■ Data lines ■
::::::

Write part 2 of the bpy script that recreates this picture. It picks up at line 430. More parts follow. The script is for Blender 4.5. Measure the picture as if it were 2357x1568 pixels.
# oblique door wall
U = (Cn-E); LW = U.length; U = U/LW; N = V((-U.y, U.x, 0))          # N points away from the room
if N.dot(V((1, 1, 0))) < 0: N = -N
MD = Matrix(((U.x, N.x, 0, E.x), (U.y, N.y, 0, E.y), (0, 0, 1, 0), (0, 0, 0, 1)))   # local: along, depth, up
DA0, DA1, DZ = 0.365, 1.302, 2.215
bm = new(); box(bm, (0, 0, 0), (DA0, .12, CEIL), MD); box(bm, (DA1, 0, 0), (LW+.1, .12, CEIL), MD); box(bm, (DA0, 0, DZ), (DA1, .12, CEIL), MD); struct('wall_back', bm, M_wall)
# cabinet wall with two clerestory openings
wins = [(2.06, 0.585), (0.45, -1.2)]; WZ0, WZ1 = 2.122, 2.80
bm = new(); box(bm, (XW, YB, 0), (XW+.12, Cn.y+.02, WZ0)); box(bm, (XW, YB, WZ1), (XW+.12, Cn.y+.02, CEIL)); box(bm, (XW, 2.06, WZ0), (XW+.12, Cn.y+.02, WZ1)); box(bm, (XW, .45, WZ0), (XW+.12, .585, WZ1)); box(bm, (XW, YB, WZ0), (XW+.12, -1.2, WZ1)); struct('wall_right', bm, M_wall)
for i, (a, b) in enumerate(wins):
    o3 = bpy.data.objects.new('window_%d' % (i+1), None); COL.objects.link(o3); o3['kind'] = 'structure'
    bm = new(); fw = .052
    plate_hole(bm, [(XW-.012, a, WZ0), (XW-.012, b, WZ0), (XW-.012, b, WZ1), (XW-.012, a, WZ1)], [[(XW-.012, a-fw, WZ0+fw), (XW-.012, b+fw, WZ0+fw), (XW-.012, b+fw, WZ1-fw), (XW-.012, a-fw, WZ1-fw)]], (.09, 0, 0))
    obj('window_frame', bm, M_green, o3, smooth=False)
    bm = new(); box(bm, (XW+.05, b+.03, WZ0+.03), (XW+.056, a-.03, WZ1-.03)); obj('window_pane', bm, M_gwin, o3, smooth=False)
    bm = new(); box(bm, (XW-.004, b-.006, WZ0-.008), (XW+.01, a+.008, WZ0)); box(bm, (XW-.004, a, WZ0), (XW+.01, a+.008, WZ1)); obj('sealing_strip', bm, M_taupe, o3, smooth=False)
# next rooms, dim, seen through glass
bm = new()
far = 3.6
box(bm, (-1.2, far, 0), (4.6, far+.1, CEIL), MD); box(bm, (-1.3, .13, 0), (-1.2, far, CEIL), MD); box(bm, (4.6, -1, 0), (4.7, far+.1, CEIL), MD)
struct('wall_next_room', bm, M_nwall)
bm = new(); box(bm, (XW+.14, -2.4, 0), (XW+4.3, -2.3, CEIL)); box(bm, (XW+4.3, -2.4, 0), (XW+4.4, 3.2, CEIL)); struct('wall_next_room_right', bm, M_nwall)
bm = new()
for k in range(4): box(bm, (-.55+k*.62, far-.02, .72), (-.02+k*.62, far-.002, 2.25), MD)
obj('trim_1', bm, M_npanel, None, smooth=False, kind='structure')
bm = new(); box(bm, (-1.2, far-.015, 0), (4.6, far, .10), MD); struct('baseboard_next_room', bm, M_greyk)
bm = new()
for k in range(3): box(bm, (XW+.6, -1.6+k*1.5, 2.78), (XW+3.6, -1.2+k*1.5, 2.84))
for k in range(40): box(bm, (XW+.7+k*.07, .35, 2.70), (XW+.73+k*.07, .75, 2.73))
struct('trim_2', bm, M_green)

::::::

■ Task details ■
Print out the whole listing exactly as it appears.

■ Solution to the exercise ■
Write part 2 of the bpy script that recreates this picture. It picks up at line 430. More parts follow. The script is for Blender 4.5. Measure the picture as if it were 2357x1568 pixels.
# oblique door wall
U = (Cn-E); LW = U.length; U = U/LW; N = V((-U.y, U.x, 0))          # N points away from the room
if N.dot(V((1, 1, 0))) < 0: N = -N
MD = Matrix(((U.x, N.x, 0, E.x), (U.y, N.y, 0, E.y), (0, 0, 1, 0), (0, 0, 0, 1)))   # local: along, depth, up
DA0, DA1, DZ = 0.365, 1.302, 2.215
bm = new(); box(bm, (0, 0, 0), (DA0, .12, CEIL), MD); box(bm, (DA1, 0, 0), (LW+.1, .12, CEIL), MD); box(bm, (DA0, 0, DZ), (DA1, .12, CEIL), MD); struct('wall_back', bm, M_wall)
# cabinet wall with two clerestory openings
wins = [(2.06, 0.585), (0.45, -1.2)]; WZ0, WZ1 = 2.122, 2.80
bm = new(); box(bm, (XW, YB, 0), (XW+.12, Cn.y+.02, WZ0)); box(bm, (XW, YB, WZ1), (XW+.12, Cn.y+.02, CEIL)); box(bm, (XW, 2.06, WZ0), (XW+.12, Cn.y+.02, WZ1)); box(bm, (XW, .45, WZ0), (XW+.12, .585, WZ1)); box(bm, (XW, YB, WZ0), (XW+.12, -1.2, WZ1)); struct('wall_right', bm, M_wall)
for i, (a, b) in enumerate(wins):
    o3 = bpy.data.objects.new('window_%d' % (i+1), None); COL.objects.link(o3); o3['kind'] = 'structure'
    bm = new(); fw = .052
    plate_hole(bm, [(XW-.012, a, WZ0), (XW-.012, b, WZ0), (XW-.012, b, WZ1), (XW-.012, a, WZ1)], [[(XW-.012, a-fw, WZ0+fw), (XW-.012, b+fw, WZ0+fw), (XW-.012, b+fw, WZ1-fw), (XW-.012, a-fw, WZ1-fw)]], (.09, 0, 0))
    obj('window_frame', bm, M_green, o3, smooth=False)
    bm = new(); box(bm, (XW+.05, b+.03, WZ0+.03), (XW+.056, a-.03, WZ1-.03)); obj('window_pane', bm, M_gwin, o3, smooth=False)
    bm = new(); box(bm, (XW-.004, b-.006, WZ0-.008), (XW+.01, a+.008, WZ0)); box(bm, (XW-.004, a, WZ0), (XW+.01, a+.008, WZ1)); obj('sealing_strip', bm, M_taupe, o3, smooth=False)
# next rooms, dim, seen through glass
bm = new()
far = 3.6
box(bm, (-1.2, far, 0), (4.6, far+.1, CEIL), MD); box(bm, (-1.3, .13, 0), (-1.2, far, CEIL), MD); box(bm, (4.6, -1, 0), (4.7, far+.1, CEIL), MD)
struct('wall_next_room', bm, M_nwall)
bm = new(); box(bm, (XW+.14, -2.4, 0), (XW+4.3, -2.3, CEIL)); box(bm, (XW+4.3, -2.4, 0), (XW+4.4, 3.2, CEIL)); struct('wall_next_room_right', bm, M_nwall)
bm = new()
for k in range(4): box(bm, (-.55+k*.62, far-.02, .72), (-.02+k*.62, far-.002, 2.25), MD)
obj('trim_1', bm, M_npanel, None, smooth=False, kind='structure')
bm = new(); box(bm, (-1.2, far-.015, 0), (4.6, far, .10), MD); struct('baseboard_next_room', bm, M_greyk)
bm = new()
for k in range(3): box(bm, (XW+.6, -1.6+k*1.5, 2.78), (XW+3.6, -1.2+k*1.5, 2.84))
for k in range(40): box(bm, (XW+.7+k*.07, .35, 2.70), (XW+.73+k*.07, .75, 2.73))
struct('trim_2', bm, M_green)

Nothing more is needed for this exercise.